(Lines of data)
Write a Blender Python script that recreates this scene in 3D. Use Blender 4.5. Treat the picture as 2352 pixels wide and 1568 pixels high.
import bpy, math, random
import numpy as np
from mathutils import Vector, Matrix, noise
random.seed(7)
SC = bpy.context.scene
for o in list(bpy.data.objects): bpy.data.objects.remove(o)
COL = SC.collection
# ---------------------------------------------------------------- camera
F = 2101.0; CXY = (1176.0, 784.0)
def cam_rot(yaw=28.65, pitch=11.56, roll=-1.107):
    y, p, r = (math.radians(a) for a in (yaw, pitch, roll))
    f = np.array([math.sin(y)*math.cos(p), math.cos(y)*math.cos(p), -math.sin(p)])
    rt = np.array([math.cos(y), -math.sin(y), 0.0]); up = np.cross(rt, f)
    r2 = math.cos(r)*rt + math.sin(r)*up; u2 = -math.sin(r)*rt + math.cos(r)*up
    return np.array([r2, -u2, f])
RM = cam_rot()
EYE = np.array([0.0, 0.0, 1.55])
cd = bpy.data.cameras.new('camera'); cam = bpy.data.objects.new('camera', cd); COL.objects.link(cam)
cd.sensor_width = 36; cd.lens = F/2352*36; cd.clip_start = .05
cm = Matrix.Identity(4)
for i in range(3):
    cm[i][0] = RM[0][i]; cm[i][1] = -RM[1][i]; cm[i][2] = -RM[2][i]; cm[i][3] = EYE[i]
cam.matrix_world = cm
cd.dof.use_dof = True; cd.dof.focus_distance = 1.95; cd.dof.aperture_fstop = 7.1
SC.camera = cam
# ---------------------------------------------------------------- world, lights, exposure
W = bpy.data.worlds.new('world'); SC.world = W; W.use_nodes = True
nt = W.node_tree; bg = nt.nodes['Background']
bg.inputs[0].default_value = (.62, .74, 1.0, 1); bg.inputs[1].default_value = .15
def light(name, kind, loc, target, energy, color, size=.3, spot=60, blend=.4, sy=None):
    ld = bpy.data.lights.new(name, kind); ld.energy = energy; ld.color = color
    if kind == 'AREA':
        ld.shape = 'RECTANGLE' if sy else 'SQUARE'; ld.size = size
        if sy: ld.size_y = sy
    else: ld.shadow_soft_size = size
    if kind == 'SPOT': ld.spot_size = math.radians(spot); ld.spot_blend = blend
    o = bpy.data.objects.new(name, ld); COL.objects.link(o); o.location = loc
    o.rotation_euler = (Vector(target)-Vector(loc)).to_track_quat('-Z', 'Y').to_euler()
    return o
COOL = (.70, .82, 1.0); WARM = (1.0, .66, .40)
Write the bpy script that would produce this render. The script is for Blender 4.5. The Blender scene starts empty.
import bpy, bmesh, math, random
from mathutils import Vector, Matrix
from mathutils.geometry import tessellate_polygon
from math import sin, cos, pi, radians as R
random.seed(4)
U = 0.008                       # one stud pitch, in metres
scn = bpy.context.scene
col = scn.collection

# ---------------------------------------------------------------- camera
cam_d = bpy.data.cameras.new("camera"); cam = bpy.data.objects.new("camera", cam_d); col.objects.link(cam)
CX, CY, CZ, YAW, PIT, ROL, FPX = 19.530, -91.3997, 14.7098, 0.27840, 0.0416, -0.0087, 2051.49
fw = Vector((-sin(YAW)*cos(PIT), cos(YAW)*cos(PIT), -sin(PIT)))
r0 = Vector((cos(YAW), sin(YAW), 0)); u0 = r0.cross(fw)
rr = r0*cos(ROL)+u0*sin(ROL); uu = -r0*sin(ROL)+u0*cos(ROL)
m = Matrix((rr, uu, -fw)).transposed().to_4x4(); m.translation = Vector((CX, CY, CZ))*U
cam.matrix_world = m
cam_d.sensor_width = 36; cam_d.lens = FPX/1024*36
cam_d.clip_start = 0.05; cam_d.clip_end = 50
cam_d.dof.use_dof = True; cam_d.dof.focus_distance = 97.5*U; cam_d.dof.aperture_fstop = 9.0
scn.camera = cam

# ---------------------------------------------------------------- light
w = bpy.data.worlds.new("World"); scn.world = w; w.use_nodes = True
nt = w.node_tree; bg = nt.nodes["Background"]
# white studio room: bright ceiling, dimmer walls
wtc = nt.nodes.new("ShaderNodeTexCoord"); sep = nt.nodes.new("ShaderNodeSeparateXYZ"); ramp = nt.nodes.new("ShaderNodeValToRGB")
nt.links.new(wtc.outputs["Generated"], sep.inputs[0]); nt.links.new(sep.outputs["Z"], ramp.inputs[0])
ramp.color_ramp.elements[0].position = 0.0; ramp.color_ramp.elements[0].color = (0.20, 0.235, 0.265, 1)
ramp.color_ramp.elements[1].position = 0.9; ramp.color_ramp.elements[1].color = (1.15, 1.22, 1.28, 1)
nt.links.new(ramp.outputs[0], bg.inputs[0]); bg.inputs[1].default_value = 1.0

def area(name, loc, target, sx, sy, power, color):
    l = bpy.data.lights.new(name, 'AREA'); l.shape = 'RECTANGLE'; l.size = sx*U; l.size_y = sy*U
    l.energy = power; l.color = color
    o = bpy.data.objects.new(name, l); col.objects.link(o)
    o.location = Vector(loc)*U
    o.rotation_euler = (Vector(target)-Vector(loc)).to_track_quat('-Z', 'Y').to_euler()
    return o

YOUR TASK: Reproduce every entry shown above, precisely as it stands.

REPLY:
Write a Blender Python script that recreates this scene in 3D. Use Blender 4.5. Treat the picture as 2352 pixels wide and 1568 pixels high.
import bpy, math, random
import numpy as np
from mathutils import Vector, Matrix, noise
random.seed(7)
SC = bpy.context.scene
for o in list(bpy.data.objects): bpy.data.objects.remove(o)
COL = SC.collection
# ---------------------------------------------------------------- camera
F = 2101.0; CXY = (1176.0, 784.0)
def cam_rot(yaw=28.65, pitch=11.56, roll=-1.107):
    y, p, r = (math.radians(a) for a in (yaw, pitch, roll))
    f = np.array([math.sin(y)*math.cos(p), math.cos(y)*math.cos(p), -math.sin(p)])
    rt = np.array([math.cos(y), -math.sin(y), 0.0]); up = np.cross(rt, f)
    r2 = math.cos(r)*rt + math.sin(r)*up; u2 = -math.sin(r)*rt + math.cos(r)*up
    return np.array([r2, -u2, f])
RM = cam_rot()
EYE = np.array([0.0, 0.0, 1.55])
cd = bpy.data.cameras.new('camera'); cam = bpy.data.objects.new('camera', cd); COL.objects.link(cam)
cd.sensor_width = 36; cd.lens = F/2352*36; cd.clip_start = .05
cm = Matrix.Identity(4)
for i in range(3):
    cm[i][0] = RM[0][i]; cm[i][1] = -RM[1][i]; cm[i][2] = -RM[2][i]; cm[i][3] = EYE[i]
cam.matrix_world = cm
cd.dof.use_dof = True; cd.dof.focus_distance = 1.95; cd.dof.aperture_fstop = 7.1
SC.camera = cam
# ---------------------------------------------------------------- world, lights, exposure
W = bpy.data.worlds.new('world'); SC.world = W; W.use_nodes = True
nt = W.node_tree; bg = nt.nodes['Background']
bg.inputs[0].default_value = (.62, .74, 1.0, 1); bg.inputs[1].default_value = .15
def light(name, kind, loc, target, energy, color, size=.3, spot=60, blend=.4, sy=None):
    ld = bpy.data.lights.new(name, kind); ld.energy = energy; ld.color = color
    if kind == 'AREA':
        ld.shape = 'RECTANGLE' if sy else 'SQUARE'; ld.size = size
        if sy: ld.size_y = sy
    else: ld.shadow_soft_size = size
    if kind == 'SPOT': ld.spot_size = math.radians(spot); ld.spot_blend = blend
    o = bpy.data.objects.new(name, ld); COL.objects.link(o); o.location = loc
    o.rotation_euler = (Vector(target)-Vector(loc)).to_track_quat('-Z', 'Y').to_euler()
    return o
COOL = (.70, .82, 1.0); WARM = (1.0, .66, .40)
Write the bpy script that would produce this render. The script is for Blender 4.5. The Blender scene starts empty.
import bpy, bmesh, math, random
from mathutils import Vector, Matrix
from mathutils.geometry import tessellate_polygon
from math import sin, cos, pi, radians as R
random.seed(4)
U = 0.008                       # one stud pitch, in metres
scn = bpy.context.scene
col = scn.collection

# ---------------------------------------------------------------- camera
cam_d = bpy.data.cameras.new("camera"); cam = bpy.data.objects.new("camera", cam_d); col.objects.link(cam)
CX, CY, CZ, YAW, PIT, ROL, FPX = 19.530, -91.3997, 14.7098, 0.27840, 0.0416, -0.0087, 2051.49
fw = Vector((-sin(YAW)*cos(PIT), cos(YAW)*cos(PIT), -sin(PIT)))
r0 = Vector((cos(YAW), sin(YAW), 0)); u0 = r0.cross(fw)
rr = r0*cos(ROL)+u0*sin(ROL); uu = -r0*sin(ROL)+u0*cos(ROL)
m = Matrix((rr, uu, -fw)).transposed().to_4x4(); m.translation = Vector((CX, CY, CZ))*U
cam.matrix_world = m
cam_d.sensor_width = 36; cam_d.lens = FPX/1024*36
cam_d.clip_start = 0.05; cam_d.clip_end = 50
cam_d.dof.use_dof = True; cam_d.dof.focus_distance = 97.5*U; cam_d.dof.aperture_fstop = 9.0
scn.camera = cam

# ---------------------------------------------------------------- light
w = bpy.data.worlds.new("World"); scn.world = w; w.use_nodes = True
nt = w.node_tree; bg = nt.nodes["Background"]
# white studio room: bright ceiling, dimmer walls
wtc = nt.nodes.new("ShaderNodeTexCoord"); sep = nt.nodes.new("ShaderNodeSeparateXYZ"); ramp = nt.nodes.new("ShaderNodeValToRGB")
nt.links.new(wtc.outputs["Generated"], sep.inputs[0]); nt.links.new(sep.outputs["Z"], ramp.inputs[0])
ramp.color_ramp.elements[0].position = 0.0; ramp.color_ramp.elements[0].color = (0.20, 0.235, 0.265, 1)
ramp.color_ramp.elements[1].position = 0.9; ramp.color_ramp.elements[1].color = (1.15, 1.22, 1.28, 1)
nt.links.new(ramp.outputs[0], bg.inputs[0]); bg.inputs[1].default_value = 1.0

def area(name, loc, target, sx, sy, power, color):
    l = bpy.data.lights.new(name, 'AREA'); l.shape = 'RECTANGLE'; l.size = sx*U; l.size_y = sy*U
    l.energy = power; l.color = color
    o = bpy.data.objects.new(name, l); col.objects.link(o)
    o.location = Vector(loc)*U
    o.rotation_euler = (Vector(target)-Vector(loc)).to_track_quat('-Z', 'Y').to_euler()
    return o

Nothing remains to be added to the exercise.